**COLLECTED MATERIAL:**
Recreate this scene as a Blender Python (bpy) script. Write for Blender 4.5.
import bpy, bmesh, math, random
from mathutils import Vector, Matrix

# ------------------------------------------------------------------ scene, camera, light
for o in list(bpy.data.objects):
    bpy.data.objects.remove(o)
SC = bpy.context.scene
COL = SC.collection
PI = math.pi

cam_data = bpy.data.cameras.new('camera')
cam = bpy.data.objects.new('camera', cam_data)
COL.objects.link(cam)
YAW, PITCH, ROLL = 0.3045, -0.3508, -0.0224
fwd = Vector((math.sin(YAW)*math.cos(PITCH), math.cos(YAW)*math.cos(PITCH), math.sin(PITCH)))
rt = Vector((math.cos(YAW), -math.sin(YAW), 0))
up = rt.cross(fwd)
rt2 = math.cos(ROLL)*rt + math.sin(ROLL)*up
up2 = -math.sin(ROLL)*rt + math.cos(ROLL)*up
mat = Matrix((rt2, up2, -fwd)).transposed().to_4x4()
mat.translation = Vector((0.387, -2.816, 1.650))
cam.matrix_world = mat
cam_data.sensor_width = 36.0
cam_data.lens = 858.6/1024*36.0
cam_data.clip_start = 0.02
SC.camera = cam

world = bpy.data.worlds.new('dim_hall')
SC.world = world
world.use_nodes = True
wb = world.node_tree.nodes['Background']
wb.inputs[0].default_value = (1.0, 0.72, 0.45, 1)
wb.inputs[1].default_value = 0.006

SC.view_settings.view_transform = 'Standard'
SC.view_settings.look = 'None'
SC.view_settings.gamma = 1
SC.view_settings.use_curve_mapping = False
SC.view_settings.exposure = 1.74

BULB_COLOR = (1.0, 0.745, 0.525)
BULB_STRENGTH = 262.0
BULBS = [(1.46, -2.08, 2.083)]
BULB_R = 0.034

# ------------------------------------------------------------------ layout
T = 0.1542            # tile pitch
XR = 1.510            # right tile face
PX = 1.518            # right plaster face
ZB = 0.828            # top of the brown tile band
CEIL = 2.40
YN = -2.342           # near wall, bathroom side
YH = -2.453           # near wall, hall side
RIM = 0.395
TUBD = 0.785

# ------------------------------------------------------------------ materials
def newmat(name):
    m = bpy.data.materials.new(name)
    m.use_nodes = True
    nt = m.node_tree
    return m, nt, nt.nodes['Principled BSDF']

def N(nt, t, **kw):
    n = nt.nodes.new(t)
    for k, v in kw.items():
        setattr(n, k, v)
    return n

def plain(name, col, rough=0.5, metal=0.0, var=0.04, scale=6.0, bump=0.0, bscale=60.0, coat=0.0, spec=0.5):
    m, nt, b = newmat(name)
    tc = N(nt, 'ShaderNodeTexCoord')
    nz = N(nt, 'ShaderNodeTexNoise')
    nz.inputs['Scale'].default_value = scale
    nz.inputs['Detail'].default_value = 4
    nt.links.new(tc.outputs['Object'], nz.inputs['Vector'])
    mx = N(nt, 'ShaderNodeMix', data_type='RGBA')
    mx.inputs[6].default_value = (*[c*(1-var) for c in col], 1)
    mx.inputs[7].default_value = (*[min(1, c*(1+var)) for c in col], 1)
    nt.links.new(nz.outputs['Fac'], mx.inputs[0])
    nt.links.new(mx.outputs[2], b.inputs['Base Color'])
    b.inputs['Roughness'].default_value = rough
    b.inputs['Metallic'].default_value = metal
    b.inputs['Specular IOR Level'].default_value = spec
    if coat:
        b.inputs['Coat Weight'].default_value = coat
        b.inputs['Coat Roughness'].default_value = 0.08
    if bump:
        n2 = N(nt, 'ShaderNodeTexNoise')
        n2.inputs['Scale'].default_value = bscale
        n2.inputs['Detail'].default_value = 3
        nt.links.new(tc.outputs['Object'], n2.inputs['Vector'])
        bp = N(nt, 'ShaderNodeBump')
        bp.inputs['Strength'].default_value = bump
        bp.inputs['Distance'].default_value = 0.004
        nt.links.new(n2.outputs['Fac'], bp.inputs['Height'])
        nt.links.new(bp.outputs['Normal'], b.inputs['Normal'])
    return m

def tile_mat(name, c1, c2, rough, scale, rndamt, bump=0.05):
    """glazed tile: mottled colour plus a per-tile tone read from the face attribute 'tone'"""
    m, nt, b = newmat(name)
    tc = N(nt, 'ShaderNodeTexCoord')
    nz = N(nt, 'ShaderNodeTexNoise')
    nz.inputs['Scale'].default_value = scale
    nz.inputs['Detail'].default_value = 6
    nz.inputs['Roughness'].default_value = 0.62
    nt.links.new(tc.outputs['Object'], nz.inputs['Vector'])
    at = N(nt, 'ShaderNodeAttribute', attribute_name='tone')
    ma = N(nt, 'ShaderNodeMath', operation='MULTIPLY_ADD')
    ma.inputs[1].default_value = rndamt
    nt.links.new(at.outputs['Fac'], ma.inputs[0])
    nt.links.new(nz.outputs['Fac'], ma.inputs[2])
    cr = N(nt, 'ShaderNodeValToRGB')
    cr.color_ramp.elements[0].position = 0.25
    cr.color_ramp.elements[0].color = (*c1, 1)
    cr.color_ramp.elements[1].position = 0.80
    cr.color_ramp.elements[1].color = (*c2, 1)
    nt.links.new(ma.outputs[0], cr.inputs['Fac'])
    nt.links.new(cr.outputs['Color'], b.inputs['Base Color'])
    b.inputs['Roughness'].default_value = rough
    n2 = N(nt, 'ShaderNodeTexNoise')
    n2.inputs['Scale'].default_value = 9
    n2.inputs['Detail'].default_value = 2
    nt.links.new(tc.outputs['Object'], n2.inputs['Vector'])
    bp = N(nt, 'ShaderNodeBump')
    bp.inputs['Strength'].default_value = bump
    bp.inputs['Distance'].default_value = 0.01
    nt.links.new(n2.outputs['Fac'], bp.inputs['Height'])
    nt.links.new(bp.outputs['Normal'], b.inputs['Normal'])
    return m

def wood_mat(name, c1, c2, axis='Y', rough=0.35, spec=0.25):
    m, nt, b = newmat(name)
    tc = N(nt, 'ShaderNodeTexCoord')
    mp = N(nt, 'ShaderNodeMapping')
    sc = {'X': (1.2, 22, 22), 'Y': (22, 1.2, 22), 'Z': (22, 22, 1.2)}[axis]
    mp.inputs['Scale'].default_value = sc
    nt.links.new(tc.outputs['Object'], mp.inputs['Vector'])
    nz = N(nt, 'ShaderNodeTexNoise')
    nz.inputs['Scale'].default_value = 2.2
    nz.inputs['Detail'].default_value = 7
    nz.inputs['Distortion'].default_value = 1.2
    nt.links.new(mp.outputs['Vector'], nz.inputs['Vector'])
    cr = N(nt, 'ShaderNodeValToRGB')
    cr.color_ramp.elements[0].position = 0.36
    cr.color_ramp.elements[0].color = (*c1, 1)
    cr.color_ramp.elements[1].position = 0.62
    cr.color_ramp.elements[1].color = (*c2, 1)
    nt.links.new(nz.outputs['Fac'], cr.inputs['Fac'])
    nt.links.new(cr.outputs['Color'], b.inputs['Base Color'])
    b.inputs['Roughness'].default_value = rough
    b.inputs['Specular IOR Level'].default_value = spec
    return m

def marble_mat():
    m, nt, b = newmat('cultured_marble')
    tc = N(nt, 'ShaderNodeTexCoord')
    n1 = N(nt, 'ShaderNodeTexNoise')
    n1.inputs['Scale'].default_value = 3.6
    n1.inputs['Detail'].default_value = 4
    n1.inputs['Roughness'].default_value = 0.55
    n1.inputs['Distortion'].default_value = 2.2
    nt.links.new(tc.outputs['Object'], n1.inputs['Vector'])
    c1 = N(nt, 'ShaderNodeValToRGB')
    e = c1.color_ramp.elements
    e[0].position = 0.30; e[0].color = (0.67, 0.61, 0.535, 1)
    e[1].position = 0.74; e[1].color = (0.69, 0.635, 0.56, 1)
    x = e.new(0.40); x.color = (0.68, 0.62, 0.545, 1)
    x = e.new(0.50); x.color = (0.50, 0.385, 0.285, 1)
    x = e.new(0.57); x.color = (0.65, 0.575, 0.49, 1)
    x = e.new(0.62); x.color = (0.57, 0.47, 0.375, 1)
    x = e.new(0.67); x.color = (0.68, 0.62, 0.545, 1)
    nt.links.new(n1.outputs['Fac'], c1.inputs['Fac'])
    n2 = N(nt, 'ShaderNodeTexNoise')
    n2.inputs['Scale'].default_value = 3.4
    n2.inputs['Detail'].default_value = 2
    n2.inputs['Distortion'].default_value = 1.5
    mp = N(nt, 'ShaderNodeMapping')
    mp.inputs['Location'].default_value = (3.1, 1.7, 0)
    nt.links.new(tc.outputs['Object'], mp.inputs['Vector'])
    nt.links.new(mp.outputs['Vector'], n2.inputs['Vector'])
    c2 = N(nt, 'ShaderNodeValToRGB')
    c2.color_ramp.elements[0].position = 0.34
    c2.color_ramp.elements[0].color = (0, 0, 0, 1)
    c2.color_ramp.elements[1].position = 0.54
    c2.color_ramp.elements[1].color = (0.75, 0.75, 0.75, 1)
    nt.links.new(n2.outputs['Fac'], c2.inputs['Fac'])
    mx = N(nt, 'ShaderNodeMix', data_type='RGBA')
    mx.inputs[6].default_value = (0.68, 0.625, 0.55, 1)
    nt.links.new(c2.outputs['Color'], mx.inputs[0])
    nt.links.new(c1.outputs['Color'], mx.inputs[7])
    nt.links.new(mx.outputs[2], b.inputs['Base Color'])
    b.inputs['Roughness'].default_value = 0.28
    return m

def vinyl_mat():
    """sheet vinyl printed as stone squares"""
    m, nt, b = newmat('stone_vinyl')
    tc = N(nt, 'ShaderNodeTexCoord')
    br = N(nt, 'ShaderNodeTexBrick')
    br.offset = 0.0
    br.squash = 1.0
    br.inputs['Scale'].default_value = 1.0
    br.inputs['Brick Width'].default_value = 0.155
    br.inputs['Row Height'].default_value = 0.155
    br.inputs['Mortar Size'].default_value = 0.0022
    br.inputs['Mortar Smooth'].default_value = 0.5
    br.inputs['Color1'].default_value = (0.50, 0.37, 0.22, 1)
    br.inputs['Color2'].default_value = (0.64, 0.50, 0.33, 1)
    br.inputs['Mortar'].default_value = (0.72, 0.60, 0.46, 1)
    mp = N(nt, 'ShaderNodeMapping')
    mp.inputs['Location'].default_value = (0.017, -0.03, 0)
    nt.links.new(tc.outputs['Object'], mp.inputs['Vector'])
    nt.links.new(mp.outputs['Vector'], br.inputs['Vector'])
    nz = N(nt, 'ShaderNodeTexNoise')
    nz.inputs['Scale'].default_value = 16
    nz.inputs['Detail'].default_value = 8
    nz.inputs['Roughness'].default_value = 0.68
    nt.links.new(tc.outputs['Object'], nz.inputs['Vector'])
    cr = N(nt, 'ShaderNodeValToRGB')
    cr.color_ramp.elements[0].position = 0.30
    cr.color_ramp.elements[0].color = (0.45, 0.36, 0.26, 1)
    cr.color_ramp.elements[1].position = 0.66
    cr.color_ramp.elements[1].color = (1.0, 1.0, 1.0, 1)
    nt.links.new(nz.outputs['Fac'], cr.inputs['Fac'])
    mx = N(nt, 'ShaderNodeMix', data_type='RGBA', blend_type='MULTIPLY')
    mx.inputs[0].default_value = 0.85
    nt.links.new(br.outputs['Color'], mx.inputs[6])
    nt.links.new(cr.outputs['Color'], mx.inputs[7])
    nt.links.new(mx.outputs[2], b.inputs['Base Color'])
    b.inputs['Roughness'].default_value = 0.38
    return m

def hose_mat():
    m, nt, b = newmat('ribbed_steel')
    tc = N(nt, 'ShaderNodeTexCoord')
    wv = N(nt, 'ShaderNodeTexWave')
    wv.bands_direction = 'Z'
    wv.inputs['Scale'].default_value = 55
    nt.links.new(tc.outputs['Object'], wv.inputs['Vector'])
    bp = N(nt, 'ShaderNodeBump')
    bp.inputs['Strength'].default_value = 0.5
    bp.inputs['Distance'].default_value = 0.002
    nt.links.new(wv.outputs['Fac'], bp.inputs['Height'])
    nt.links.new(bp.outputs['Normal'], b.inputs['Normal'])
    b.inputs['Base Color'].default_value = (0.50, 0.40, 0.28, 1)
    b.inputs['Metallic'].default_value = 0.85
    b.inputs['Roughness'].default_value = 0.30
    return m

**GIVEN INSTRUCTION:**
Set down verbatim only the lines between the start of the data above and the line with "SC.camera = cam", both boundaries included.

**TASK OUTPUT:**
Recreate this scene as a Blender Python (bpy) script. Write for Blender 4.5.
import bpy, bmesh, math, random
from mathutils import Vector, Matrix

# ------------------------------------------------------------------ scene, camera, light
for o in list(bpy.data.objects):
    bpy.data.objects.remove(o)
SC = bpy.context.scene
COL = SC.collection
PI = math.pi

cam_data = bpy.data.cameras.new('camera')
cam = bpy.data.objects.new('camera', cam_data)
COL.objects.link(cam)
YAW, PITCH, ROLL = 0.3045, -0.3508, -0.0224
fwd = Vector((math.sin(YAW)*math.cos(PITCH), math.cos(YAW)*math.cos(PITCH), math.sin(PITCH)))
rt = Vector((math.cos(YAW), -math.sin(YAW), 0))
up = rt.cross(fwd)
rt2 = math.cos(ROLL)*rt + math.sin(ROLL)*up
up2 = -math.sin(ROLL)*rt + math.cos(ROLL)*up
mat = Matrix((rt2, up2, -fwd)).transposed().to_4x4()
mat.translation = Vector((0.387, -2.816, 1.650))
cam.matrix_world = mat
cam_data.sensor_width = 36.0
cam_data.lens = 858.6/1024*36.0
cam_data.clip_start = 0.02
SC.camera = cam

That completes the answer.